Public and Proud

 

As the community swings its support behind public education, governments need to boost their commitment to school funding and promotion. Krista Mogensen reports.

Education is back as the number one electoral issue. Vigorous campaigning by the AEU and the wider community has made public education a priority for Labor governments returned in the recent Victorian and NSW state elections. The focus now is on those governments delivering on their election promises and the raft of issues relating to the future of public education. Around the nation, key issues include class sizes and teacher retention, as well as welfare support for primary schools and access to preschool education. And cutting to the heart of the matter is funding and, in particular, the funding imbalance between government and private schools.

“Keeping the pressure on the government will be quite critical,” says Mary Bluett, AEU's Victorian Branch President. “We have a sense that the Bracks government is committed to public education. Our campaign now is about how we get the rhetoric into proper resourcing,” she says.

In NSW, the Vinson inquiry into public education, co-funded by the NSWTF, has helped shape a new education agenda. Its final report criticised Australia's low public investment in public education—now ranked 22nd out of 29 OECD countries—and it called for wide-ranging reforms in the way education is delivered and supported. The inquiry has helped galvanise community opinion in favour of public education and, along with it, more overt support from government. The re-elected premier, Bob Carr, is on public record as saying, “Our teachers do magnificent work and the contribution they make to our society is immeasurable”.

The NSW Teachers' Federation says the community recognises it is legitimate to expect and demand that governments provide the resources and educational policies to support public education.

“There's community acceptance that it's right to draw a line in the sand and say class sizes are too big, for example, because kids are slipping through. Teachers are campaigning on these issues because they care about kids, which is overwhelmingly why they're doing the job they're doing,” says Bluett.

Funding at the heart

The rhetoric may be a good start, but there is justifiable concern about whether it translates.
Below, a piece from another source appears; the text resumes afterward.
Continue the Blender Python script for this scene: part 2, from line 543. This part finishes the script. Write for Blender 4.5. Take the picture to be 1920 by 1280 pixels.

According to Queensland Teachers' Union President Julie-Ann McCullough, the state government runs all the right lines and arguments, but it's often “froth and bubble” (see 'The smart state', right).

“Obviously there's some good stuff happening—we still have a fantastic public education system. But when it comes down to the crunch, the policy may be sound, but the actual implementation and delivery will be flawed if there's not the [financial] support that should be provided,” says McCullough.

Clearly, the current Federal Government policy that sees 65 per cent of its schools funding going to the 30 per cent of students in private schools is wrong. “We know that private schools will receive some funds,” says Bluett, “but the funding imbalance needs to be fixed.”

An unfair competition

According to research conducted by the AEU, enrolment trends over the past two decades in government schools show a declining share of enrolments across all years. The private schools share has increased by a total of around seven per cent in this period, an average annual increase of 0.39 per cent. “The overall increase in student numbers has gone into private schools,” says AEU Federal Research Officer Roy Martin.

In instances where public education programs have been funded, supported and marketed, however, the community's confidence has returned. In Victoria, the focus on smaller class sizes in Prep to year 2, “combined with a real promotion around literacy and numeracy has caught the public interest,” says Bluett. “We have actually seen the start of a drift—a larger share of the student population in government schools at the primary level,” she says.

The capacity and willingness of governments to market public education will become critical in the next decade when student numbers fall. “Between now and 2012, there'll be a huge decline in numbers because our birth rate is falling. Competition will intensify,” says Martin.

The fight for public education has a long way to go. “We need to get to the point where we get governments investing because it makes sense and it's important,” says Bluett. “It's about seeing education as an investment rather than a cost.”

Social cohesion and democracy

A strong public education system is essential if Australia is to be socially democratic and socially just. According to the OECD, social cohesion is “the greatest prize” and leads to citizens becoming more effective participants in democracy, civilisation and the economic process.

The ethos of public education is to cater fairly to everyone, says Martin. “The private schools claim they capture the high values, yet in fact they are exclusionary. They go for the narrower values,” he says.

The qualities that define Australia—a 'fair go', of being socially cohesive and inclusive—are embedded in a robust public education system. Importantly, the public education system is the home of innovation as well as leadership on gender issues, multiculturalism, and educating students with disabilities.

“I think the test of public education is the value that we add to the students that we have,” says Bluett. “And promoting cohesion, respect for diversity and conflict resolution—they're things we do very, very well in government schools.

Krista Mogensen is a freelance writer.